Michael O’Connor, who produced the piece for ESPN Features, discovered the Mercado story while researching another topic.

Austin and Skylar Mercado read their father Steve’s poem, “Our Game,” by the mural of him on Stickball Boulevard. (Michael O’Connor/ESPN)

“I was looking into a story about stickball because I personally found it an interesting subculture, a slice of Americana in New York City that not a lot of people know about,” he said. “People think this game is dead and gone but it’s not. It lives and breathes in The Bronx.”

O’Connor found video of the Emperors League.

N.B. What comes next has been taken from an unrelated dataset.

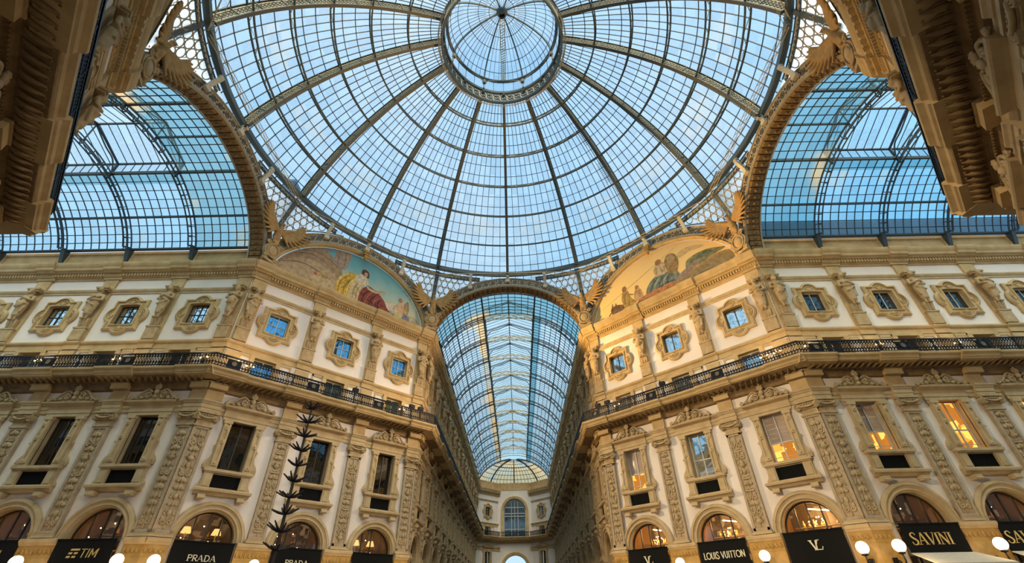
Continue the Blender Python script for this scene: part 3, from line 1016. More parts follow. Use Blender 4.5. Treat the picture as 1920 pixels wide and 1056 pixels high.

“Watching some old footage online, I realized the president of this league had died on 9/11,” he said. “Not only that, the street they play on had been renamed Steve Mercado Stickball Boulevard. There’s a mural of Steve and a poem he wrote about stickball. From there I tracked down the oldest boy, Skylar Mercado.”

O’Connor conducted all of the interviews and then Tom Rinaldi wrote and narrated the piece.

“It’s interesting because the question we all asked as we started to do this is what is this story?” O’Connor said. “Is it a Father’s Day story? Is it a stickball story? Or is it a 9/11 story? It’s all those things but the main thing we came to is that this is a story about fathers and sons and a generational game.

“Stickball is the ultimate generational game. It’s taught from father to son, generation to generation, which is what makes it so fascinating to me. I feel a lot of things for this family,” he said. “These are fantastic kids. Through this game and trying to carry on their father’s legacy, I feel that they’ve become their father in a lot of ways.”